An operational DBA isn’t just a manager of a traditional RDBMS, transactional system. An operational DBA manages the data platform, whatever it is, when it hits production. Their goals are not traditionally the same as someone focused on development. They are looking to keep the system secure, performing well, and ensure it is recoverable in case of failure/disaster. This could be over a traditional system, a no-SQL solution, a warehousing solution built around star/snowflake schemas, or anything that has to do with data storage, management, and retrieval. If you think an operational DBA is a manager of just a transactional system, please update your definition. Operations has changed greatly in the last decade to keep pace with development and business.

The reason I posted this is because I saw some indications that there is a misunderstanding of what an operational DBA is nowadays. Not surprisingly, this misunderstanding came from folks who aren’t in an operational role. Here’s the gist of what an operational DBA is typically concerned with:

  • Production security
  • Production performance / reliability
  • Production recovery

I’m not ranking those in order of importance. The order of those three items depends on the environment. I’ve been in environments where security was more important performance / reliability or recovery (military). I’ve also been in environments where performance /reliability was king.

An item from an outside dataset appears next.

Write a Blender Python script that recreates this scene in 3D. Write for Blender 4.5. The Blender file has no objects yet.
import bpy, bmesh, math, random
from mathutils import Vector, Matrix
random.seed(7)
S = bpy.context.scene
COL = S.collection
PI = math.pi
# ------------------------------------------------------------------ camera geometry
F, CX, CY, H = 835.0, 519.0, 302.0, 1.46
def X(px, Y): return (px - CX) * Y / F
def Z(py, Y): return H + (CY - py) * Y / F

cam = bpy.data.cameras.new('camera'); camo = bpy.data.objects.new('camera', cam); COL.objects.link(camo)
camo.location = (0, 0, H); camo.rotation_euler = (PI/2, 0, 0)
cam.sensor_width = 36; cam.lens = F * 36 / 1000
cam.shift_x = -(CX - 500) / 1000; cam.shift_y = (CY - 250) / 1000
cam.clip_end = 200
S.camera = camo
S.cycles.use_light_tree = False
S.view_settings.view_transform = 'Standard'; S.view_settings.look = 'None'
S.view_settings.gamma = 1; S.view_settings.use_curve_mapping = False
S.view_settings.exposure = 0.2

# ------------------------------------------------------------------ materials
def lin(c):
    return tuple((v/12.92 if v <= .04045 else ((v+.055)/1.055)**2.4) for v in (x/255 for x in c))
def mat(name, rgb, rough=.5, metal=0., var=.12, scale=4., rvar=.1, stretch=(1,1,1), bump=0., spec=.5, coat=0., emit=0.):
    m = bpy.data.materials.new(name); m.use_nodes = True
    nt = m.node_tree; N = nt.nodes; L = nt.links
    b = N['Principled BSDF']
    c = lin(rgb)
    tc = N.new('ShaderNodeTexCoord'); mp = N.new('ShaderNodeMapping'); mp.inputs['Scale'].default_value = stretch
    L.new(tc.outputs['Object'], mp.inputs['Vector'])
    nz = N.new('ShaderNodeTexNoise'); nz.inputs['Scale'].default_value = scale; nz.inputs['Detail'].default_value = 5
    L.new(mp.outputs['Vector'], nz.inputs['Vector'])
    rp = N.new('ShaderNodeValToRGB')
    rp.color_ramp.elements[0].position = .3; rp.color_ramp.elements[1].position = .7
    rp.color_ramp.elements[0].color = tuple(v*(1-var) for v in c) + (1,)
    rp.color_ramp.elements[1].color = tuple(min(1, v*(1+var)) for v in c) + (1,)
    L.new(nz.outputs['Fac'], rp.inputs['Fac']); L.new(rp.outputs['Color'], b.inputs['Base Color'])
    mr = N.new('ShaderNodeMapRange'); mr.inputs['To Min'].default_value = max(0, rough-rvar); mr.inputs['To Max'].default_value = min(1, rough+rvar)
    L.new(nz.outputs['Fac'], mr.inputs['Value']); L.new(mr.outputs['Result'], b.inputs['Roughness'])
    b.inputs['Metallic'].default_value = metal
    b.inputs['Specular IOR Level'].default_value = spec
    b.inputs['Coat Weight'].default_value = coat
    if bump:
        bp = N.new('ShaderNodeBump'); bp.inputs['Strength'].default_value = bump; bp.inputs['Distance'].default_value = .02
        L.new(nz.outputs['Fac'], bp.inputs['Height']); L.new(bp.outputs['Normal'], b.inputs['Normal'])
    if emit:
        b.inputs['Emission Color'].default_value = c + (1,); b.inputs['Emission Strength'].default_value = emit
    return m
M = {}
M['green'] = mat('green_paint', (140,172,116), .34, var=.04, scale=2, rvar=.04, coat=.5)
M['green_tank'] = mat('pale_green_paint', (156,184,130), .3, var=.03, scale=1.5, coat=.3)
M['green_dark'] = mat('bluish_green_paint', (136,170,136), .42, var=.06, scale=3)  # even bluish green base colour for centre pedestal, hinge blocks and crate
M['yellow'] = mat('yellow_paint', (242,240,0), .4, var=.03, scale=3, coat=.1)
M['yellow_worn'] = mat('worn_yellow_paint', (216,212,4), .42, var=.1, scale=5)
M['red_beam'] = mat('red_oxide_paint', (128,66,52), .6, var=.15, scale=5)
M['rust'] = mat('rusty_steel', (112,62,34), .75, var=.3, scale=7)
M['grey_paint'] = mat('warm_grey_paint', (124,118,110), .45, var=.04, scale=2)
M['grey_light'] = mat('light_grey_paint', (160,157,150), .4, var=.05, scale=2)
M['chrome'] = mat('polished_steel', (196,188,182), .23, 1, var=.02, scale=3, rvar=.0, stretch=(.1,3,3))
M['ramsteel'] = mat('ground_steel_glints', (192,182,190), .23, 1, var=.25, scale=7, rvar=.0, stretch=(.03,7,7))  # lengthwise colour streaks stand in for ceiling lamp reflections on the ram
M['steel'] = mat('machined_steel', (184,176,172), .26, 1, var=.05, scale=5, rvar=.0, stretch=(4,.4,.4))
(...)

Note that I didn’t include a particular type of platform. That’s on purpose. I also didn’t indicate whether or not production was on premise or hosted. That’s also on purpose. If you’re still thinking that an operational DBA is only concerned with the care and feeding of an on-premise transactional SQL Server, Oracle, DB2, MySQL/MariaDB, etc. platform, it’s time to update your thinking. An operational DBA takes over when a system transfers from Dev/QA/UAT to production, when it becomes operational (hence the name). Platform, type, where it’s hosted, and those types of details are irrelevant if the system is about data management and it just rolled to production. While there are some operational DBAs who solely focus on transactional systems, that’s not true of all operational DBAs. And that’s not what we operational types mean when we say, “operations.”